== Objective ==
Find the line with "Reconstruct this image" and the line with "return PM @ Vector((u*S, -v*S, n*S))", then repeat both of them and every line in between exactly. Omit the pictures.
-- START OF Material --
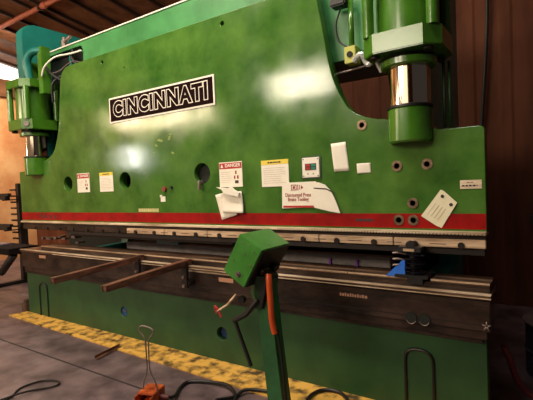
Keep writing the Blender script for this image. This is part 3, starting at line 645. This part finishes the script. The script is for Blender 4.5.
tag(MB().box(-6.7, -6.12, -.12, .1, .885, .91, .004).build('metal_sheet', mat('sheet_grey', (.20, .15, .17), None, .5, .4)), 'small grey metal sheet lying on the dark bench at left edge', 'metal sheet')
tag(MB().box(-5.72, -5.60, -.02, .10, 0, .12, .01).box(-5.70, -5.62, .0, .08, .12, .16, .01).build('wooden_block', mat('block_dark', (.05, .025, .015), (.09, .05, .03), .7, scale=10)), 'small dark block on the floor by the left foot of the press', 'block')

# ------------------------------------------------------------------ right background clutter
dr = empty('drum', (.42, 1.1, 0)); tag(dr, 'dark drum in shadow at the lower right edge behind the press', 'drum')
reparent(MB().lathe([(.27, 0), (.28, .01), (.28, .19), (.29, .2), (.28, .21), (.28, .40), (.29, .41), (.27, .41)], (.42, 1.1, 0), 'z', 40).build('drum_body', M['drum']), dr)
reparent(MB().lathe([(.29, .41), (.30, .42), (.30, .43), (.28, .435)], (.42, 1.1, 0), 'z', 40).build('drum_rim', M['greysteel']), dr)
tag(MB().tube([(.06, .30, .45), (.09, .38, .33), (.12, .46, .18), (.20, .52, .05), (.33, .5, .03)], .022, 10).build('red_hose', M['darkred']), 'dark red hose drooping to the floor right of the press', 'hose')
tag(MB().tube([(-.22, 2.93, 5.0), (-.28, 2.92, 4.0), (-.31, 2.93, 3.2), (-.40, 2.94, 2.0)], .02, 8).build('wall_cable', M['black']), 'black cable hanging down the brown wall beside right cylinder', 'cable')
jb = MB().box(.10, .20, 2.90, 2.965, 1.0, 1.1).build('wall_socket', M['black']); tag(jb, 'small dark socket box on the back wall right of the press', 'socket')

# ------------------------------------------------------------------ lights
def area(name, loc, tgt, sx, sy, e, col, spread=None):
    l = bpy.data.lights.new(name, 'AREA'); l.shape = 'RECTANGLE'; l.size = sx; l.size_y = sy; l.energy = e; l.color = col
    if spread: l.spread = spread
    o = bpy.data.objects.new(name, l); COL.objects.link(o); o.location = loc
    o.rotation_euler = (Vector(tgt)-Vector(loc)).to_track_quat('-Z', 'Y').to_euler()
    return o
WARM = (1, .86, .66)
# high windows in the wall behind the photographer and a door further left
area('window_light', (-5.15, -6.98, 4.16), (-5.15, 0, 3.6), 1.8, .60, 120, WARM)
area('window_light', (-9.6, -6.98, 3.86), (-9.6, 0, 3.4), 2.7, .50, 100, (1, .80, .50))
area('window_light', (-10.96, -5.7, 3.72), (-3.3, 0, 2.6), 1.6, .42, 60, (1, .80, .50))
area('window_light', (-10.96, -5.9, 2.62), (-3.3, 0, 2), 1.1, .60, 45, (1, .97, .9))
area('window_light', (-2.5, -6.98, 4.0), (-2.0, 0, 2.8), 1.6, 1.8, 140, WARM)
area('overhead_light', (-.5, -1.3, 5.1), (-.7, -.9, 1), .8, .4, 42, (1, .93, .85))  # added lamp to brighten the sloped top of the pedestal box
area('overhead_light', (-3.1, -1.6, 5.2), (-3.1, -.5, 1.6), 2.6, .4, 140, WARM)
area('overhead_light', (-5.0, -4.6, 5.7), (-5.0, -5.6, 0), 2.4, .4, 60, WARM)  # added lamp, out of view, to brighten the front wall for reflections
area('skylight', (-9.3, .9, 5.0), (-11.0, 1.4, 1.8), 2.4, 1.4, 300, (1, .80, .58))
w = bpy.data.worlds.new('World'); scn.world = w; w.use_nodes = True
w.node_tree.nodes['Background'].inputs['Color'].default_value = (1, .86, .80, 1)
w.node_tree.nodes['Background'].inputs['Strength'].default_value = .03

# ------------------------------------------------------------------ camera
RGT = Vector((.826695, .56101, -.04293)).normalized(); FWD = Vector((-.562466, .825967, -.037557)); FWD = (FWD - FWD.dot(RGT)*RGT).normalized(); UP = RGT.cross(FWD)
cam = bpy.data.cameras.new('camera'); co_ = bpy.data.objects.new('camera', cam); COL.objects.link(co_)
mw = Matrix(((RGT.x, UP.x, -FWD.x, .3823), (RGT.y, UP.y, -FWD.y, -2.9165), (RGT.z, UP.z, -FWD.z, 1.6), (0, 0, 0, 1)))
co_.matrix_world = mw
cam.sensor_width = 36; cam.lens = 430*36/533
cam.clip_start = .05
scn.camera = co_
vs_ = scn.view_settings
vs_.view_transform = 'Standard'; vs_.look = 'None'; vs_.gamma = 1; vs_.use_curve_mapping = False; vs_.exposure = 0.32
-- END OF Material --
-- START OF Material --
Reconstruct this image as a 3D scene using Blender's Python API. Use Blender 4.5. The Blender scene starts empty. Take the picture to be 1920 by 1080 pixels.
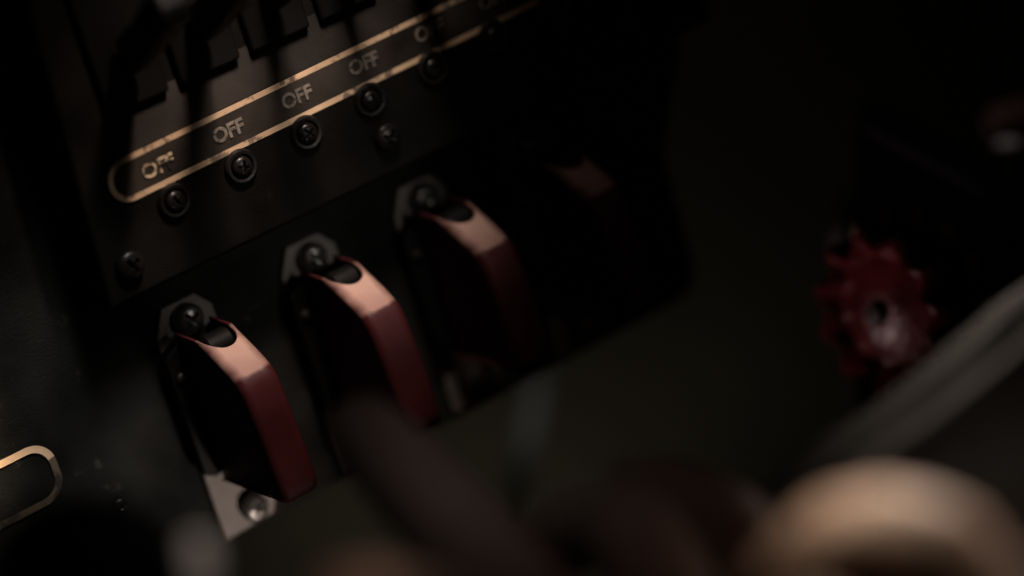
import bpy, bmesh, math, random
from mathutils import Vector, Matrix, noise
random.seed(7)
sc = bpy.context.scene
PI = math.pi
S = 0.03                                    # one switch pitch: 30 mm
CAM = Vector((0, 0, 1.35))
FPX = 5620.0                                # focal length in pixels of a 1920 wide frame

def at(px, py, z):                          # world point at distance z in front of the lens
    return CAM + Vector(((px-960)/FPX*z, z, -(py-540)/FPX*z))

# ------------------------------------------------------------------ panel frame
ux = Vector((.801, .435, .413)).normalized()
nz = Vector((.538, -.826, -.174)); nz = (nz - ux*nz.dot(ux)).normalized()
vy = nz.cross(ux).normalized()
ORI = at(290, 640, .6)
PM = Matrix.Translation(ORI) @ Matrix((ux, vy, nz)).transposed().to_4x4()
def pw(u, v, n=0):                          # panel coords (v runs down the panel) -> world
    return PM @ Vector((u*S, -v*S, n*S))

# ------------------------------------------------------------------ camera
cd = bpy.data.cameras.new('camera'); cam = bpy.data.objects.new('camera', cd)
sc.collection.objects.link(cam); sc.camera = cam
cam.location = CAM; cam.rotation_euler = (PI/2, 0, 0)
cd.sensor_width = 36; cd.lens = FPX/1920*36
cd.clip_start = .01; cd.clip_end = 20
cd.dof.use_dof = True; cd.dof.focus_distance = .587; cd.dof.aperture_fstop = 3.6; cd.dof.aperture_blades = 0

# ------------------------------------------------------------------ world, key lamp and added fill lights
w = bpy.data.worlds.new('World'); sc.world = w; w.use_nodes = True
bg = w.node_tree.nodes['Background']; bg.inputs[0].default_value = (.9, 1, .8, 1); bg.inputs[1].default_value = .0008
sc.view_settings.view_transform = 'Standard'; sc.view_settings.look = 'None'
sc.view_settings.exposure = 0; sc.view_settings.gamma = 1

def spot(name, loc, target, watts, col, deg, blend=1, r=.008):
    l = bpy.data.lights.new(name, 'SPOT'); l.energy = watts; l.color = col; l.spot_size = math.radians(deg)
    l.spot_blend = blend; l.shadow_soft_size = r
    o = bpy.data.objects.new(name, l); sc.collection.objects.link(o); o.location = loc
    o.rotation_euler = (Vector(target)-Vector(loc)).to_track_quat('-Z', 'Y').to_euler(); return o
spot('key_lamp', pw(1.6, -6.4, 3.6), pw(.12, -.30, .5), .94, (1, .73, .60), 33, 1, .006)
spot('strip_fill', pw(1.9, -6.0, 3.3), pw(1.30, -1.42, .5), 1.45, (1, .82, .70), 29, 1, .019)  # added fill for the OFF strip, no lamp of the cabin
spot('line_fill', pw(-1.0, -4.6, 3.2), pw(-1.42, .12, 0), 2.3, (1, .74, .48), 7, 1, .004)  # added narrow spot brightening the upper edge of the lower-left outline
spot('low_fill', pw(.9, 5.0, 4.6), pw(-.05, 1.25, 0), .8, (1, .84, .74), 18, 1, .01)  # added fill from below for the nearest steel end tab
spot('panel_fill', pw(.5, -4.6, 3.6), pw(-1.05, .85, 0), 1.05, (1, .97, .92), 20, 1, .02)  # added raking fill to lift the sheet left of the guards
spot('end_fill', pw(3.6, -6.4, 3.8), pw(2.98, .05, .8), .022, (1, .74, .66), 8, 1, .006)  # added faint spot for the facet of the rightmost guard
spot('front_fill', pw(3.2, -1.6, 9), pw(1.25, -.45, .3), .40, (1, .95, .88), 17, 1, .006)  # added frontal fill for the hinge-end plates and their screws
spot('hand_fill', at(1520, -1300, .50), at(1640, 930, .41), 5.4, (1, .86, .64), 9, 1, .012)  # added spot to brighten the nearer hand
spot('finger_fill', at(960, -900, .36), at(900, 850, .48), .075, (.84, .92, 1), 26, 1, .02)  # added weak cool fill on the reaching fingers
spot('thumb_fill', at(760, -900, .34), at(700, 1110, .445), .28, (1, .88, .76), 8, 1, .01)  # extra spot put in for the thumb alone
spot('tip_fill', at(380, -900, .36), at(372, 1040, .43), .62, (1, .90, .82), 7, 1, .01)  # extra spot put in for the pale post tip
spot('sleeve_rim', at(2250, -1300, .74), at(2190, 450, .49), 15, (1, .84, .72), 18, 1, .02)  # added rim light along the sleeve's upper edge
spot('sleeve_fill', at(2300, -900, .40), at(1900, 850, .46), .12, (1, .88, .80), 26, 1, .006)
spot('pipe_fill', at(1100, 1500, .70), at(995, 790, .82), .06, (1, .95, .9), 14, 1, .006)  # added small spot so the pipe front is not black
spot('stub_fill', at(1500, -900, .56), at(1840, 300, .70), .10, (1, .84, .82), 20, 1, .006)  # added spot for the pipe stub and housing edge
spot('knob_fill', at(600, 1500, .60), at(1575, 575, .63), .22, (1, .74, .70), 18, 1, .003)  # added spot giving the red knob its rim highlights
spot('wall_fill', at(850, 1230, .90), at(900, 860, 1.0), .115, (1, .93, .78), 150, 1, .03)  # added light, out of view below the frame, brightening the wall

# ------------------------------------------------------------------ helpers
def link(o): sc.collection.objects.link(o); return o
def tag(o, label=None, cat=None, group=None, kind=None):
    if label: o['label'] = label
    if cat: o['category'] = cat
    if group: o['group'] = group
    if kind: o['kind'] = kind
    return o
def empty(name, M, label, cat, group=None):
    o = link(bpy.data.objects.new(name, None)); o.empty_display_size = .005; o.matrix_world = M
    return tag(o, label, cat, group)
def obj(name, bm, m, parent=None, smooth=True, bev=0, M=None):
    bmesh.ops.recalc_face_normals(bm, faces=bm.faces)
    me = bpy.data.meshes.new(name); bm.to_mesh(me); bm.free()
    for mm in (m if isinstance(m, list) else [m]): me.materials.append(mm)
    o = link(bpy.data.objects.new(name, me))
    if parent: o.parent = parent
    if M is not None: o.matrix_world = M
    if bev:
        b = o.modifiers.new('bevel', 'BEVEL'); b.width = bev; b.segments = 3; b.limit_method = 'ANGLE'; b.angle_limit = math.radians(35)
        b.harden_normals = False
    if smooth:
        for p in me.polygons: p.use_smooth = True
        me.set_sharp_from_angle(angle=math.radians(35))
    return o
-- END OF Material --
== The response ==
Reconstruct this image as a 3D scene using Blender's Python API. Use Blender 4.5. The Blender scene starts empty. Take the picture to be 1920 by 1080 pixels.
import bpy, bmesh, math, random
from mathutils import Vector, Matrix, noise
random.seed(7)
sc = bpy.context.scene
PI = math.pi
S = 0.03                                    # one switch pitch: 30 mm
CAM = Vector((0, 0, 1.35))
FPX = 5620.0                                # focal length in pixels of a 1920 wide frame

def at(px, py, z):                          # world point at distance z in front of the lens
    return CAM + Vector(((px-960)/FPX*z, z, -(py-540)/FPX*z))

# ------------------------------------------------------------------ panel frame
ux = Vector((.801, .435, .413)).normalized()
nz = Vector((.538, -.826, -.174)); nz = (nz - ux*nz.dot(ux)).normalized()
vy = nz.cross(ux).normalized()
ORI = at(290, 640, .6)
PM = Matrix.Translation(ORI) @ Matrix((ux, vy, nz)).transposed().to_4x4()
def pw(u, v, n=0):                          # panel coords (v runs down the panel) -> world
    return PM @ Vector((u*S, -v*S, n*S))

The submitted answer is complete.